Why does the canon still concern us?
Johannes Grave, Professor of Art History, Friedrich Schiller University of Jena

Abstract

The idea of a canon of art and the many proposals for how to compose such a selection of key masterpieces have long been controversial. As the difference between high art and popular art waned in significance, the concept of the canon was inevitably called into question – all the more so since the canon has been instrumental in helping to devalue or exclude numerous works of art, artists and cultures outside Europe and North America. Moreover, in a society that sees quantifiable public interest as the benchmark for importance, there is something anachronistic about holding firm to the notion of a canon as constituting the core of art history.

Nonetheless, the age-old questions about the canon as a concept continue to concern us.
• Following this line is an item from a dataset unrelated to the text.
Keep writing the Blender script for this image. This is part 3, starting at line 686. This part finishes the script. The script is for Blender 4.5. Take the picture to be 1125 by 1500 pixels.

They arise, for instance when deciding what to teach in university courses. Is it not reasonable to insist on preserving a basic stock of universally known works – albeit an open and flexible one – to which we can refer in our work and in our professional collaboration with others? Furthermore, is there not a risk that hierarchies and exclusions may become even more entrenched if we do not heighten our awareness of them by discussing a canon? The talk will propose a shift in the way we discuss the canon. Rather than debating the need for a canon and its composition, let us instead reflect on ways of dealing with canons that make them flexible, mutable crystallization points for reflecting on the fundamental issues of our discipline.

© Anne Günther FSU Jena

About Johannes Grave

Johannes Grave is Professor of Art History at the Friedrich Schiller University of Jena. His research focuses on the early Italian Renaissance, French painting, and art around 1800 and in the early nineteenth century. In addition, he works on theoretical questions concerning pictorial perception and on practices of comparison. In 2020 he was awarded the Gottfried Wilhelm Leibniz Prize of the German Research Foundation. His publications include Giovanni Bellini. The Art of Contemplation (London/New York 2018), Architekturen des Sehens: Bauten in Bildern des Quattrocento (Munich 2015), and Caspar David Friedrich (2nd ed. London/New York 2017).